Ha, I say I come from the mid Hutt Valley which is the Bronx of New Zealand, a veritable cultural wilderness immersed in the land of the real wilderness’(aside from the Dowse Art Gallery – a very fine Lower Hutt institution). As unfashionable as the Hutt is, it’s important to realise that if someone actually admits to coming from the Hutt, there is a good chance that they are in fact from somewhere entirely worse. In my case that would be Stokes Valley - right next door. 

 

What do you do when you are not working or hiking?

I play ‘hide from the smartphone’ with Anne as my opponent! I also love mountain biking, quite enjoy carpentry, and of course spending every second with my three gorgeous little girls (before they become teenagers). I brew beer and love traveling to far away spots. I went to Oman last year and climbed a 3000m desert mountain with two good friends. That was brilliant, remote so very very different and in a land of wonderful Muslim people. Perfect holiday.

 

Favorite coffee haunt?

Some coffee houses are on a whole different level.

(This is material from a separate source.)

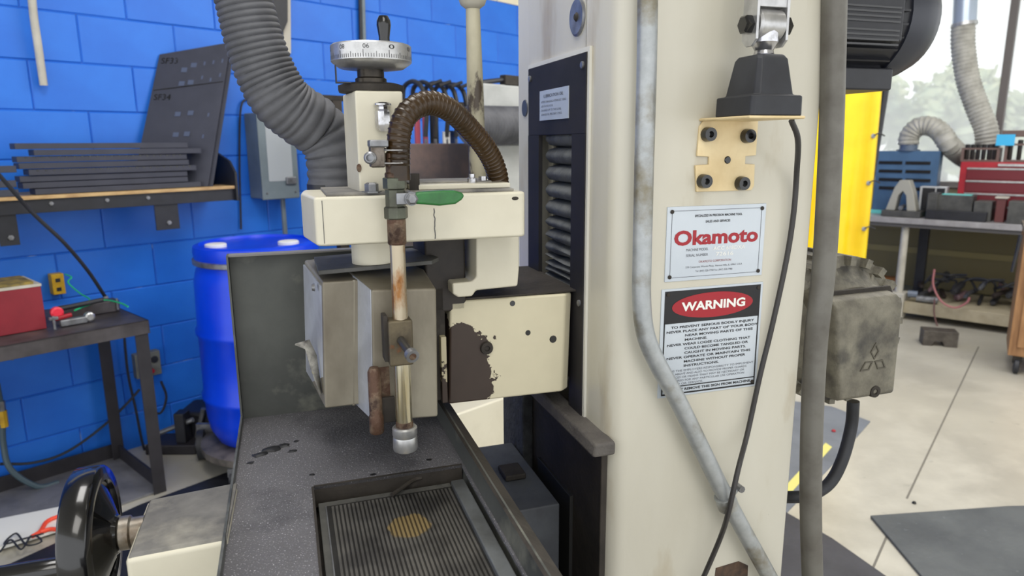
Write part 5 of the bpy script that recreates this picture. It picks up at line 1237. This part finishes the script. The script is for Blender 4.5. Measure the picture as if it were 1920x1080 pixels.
for i in range(9):
    a = la+.25+i*.13; zz = sz_+.09; pts = []
    for k in range(7):
        t = k/6*math.pi*1.6; pts.append(FB.w(a+.13*math.cos(t)*jn.uniform(.7, 1.3), .25+.12*jn.random(), zz+.02+.10*abs(math.sin(t))*jn.uniform(.6, 1.2)))
    MB(FG).tube(smooth_path(pts, 5), .009, 6).build('hose_coil', RUB, label='black hose coil in the jumble on the bench\'s lower shelf', cat='hose', group='black hose coils on the lower shelf')
PINK = mat('faded_pink_hose', S(170, 110, 112), rough=.4)
p = [FB.w(*FB.px(x, y, v=-.02)) for x, y in ((1752, 505), (1750, 535), (1765, 565), (1790, 577), (1812, 568), (1818, 558))]
MB(FG).tube(smooth_path(p, 6), .008, 8).build('air_line', PINK, label='pinkish hose loop hanging over the front of the bench\'s lower shelf', cat='hose')
p = [FB.w(*FB.px(x, y, v=-.02)) for x, y in ((1752, 560), (1752, 590), (1760, 615), (1775, 622))]
MB(FG).tube(smooth_path(p, 6), .006, 8).build('air_line', mat('dull_brown_hose', S(110, 78, 76), rough=.5), label='thin brownish hose dropping from the lower shelf to the floor', cat='hose')
for i, (x0, x1, y0, y1, m_, lb) in enumerate(((1720, 1760, 540, 552, STEEL, 'short silver tube lying at the left of the lower shelf'), (1704, 1722, 524, 538, mat('blue_tint_steel', S(110, 120, 136), rough=.4), 'bluish tube end on the lower shelf by the bench leg'))):
    a0 = FB.px(x0, y1, v=.08)[0]; a1 = FB.px(x1, y1, v=.08)[0]
    MB(FB).cyl((a0, .07, sz_+.032+.03*i), (a1, .08, sz_+.032+.03*i), .028, .028, 12).build('steel_tube', m_, label=lb, cat='tube')
a, b, z = FB.px(1665, 525, v=.5); MB(FB).box(a-.06, a+.06, .5, .6, 0, z+.02).build('wooden_crate', mat('brown_box', S(150, 96, 48), rough=.6), bevel=.005, label='small brown box under the bench left of the metal leg', cat='box')

# things on the bench
def tb_(x0, x1, y0, y1, b0, b1):   # box on the bench whose front face is at b0
    a0 = FB.px(x0, y1, v=b0)[0]; a1 = FB.px(x1, y1, v=b0)[0]; z1 = FB.px((x0+x1)/2, y0, v=b0)[2]
    return a0, a1, b0, b1, bz+.001, z1
A = tb_(1636, 1752, 283, 380, .42, .55)
T = thing('louvred_cabinet', 'steel blue louvred metal cabinet on the bench under the window', 'cabinet', FB.w((A[0]+A[1])/2, .45, bz))
MB(FB).box(*A).build('body', BLUEC, T, bevel=.004)
for r_ in range(4):
    for c_ in range(2):
        x0, x1 = ((1648, 1692), (1698, 1745))[c_]; yy = (305, 321, 337, 353)[r_]
        a0, a1 = FB.px(x0, yy, v=.42)[0], FB.px(x1, yy, v=.42)[0]; z = FB.px(1690, yy, v=.42)[2]
        MB(FB).hexa([(a0, .413, z-.014), (a1, .413, z-.014), (a1, .421, z-.014), (a0, .421, z-.014)], [(a0, .419, z+.012), (a1, .419, z+.012), (a1, .421, z+.012), (a0, .421, z+.012)]).build('louvre', BLKG, T)
T = thing('hose_collar', 'dark round collar on top of the louvred cabinet under the arched hose', 'collar', FB.w(A[0]+.18, .48, A[5]))
cx_ = FB.px(1703, 280, v=.48)[0]
MB(FB).lathe((cx_, .485, A[5]+.001), (0, 0, 1), [(.09, 0), (.09, .01), (.07, .012), (.07, .05)], 24).build('collar', mat('blue_dark_metal', S(90, 104, 124), rough=.4), T)
MB(FB).lathe((cx_, .485, A[5]+.05), (0, 0, 1), [(.072, 0), (.076, .004), (.072, .01)], 24).build('collar_rim', STEEL, T)
# red tool chest
B_ = tb_(1790, 2100, 305, 398, .30, .70)
T = thing('red_tool_chest', 'red tool chest with dark drawers on the right of the bench', 'tool chest', FB.w((B_[0]+B_[1])/2, .5, bz))
MB(FB).box(*B_).build('body', mat('tool_chest_red', S(168, 36, 48), S(150, 30, 42), rough=.35), T, bevel=.004)
hz_c = B_[5]-B_[4]
for k in range(4):
    z0_ = B_[4]+.015+k*(hz_c-.05)/4; z1_ = z0_+(hz_c-.05)/4-.008
    d_ = MB(FB).box(B_[0]+.05, B_[1]-.03, .288, .301, z0_, z1_).build('drawer', mat('drawer_maroon', S(104, 26, 36), rough=.35), T, bevel=.002)
    MB(FB).box(B_[0]+.05, B_[1]-.03, .282, .289, z1_-.014, z1_-.001).build('drawer_pull', ALU, d_, bevel=.001)
MB(FB).box(B_[0]+.25, B_[1]-.03, .28, .301, B_[5]-.03, B_[5]-.012).build('trim_strip', ALU, T)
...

  1. Millers, Cross St, Auckland. It’s actually a roaster with a few chairs skating around the old tired floor, 30+ years of roasting started way back with a Faema E61 3 group (which is still in use somewhere apparently). They roast but don’t expect them to be open after high noon. They gotta deliver the product I guess…
  2. Dubai Creek, yes in Dubai. I suspect the next good flat white is thousands of km away. See this old blog of mine. The Coffee Museum, I only had one coffee there and it was excellent. And the place was fascinating.

 

Mo

 

Favourite hiking trip?

Ultimate North. Is it immodest to choose a trip I created?!

 

Have you done it?

Lots. I’ve guided this trip in many incarnations over the last 20+ years. Summer, winter, spring and autumn.

 

Why choose this trip?

It is NZ in a nutshell. Remote, lush, vibrant and so wildly different from one moment to the next.  Pinch yourself that you are now being dehydrated on the dusty summit of a shimmering volcano. Ochre reds and high sky, arid valleys and big views. Yesterday you wiped past giant fern fronds and dripping moss, saw rainforests from the Jurassic, and that little voice in your head was screaming “BORNEO, we are in Borneo you idiot”. I love surprising people that all this incredible wilderness is in the island they nearly skipped altogether.

 

Anything special about your favorite trip?

I do adore Te Urewera (day 2-4 Lake Waikaremoana), for both its geography and, for a lack of a better term, its contemporary politics.  The sense of separation, this is utterly remote Tuhoe-Maori tribal country. Bright blue lakes floating on oceans of forests. Just nature here, and you. Under NZ law, it has recently been made a “person” with the same rights of existence as any individual. How cool is that? What a step forwards for western conservation and communities hand in hand.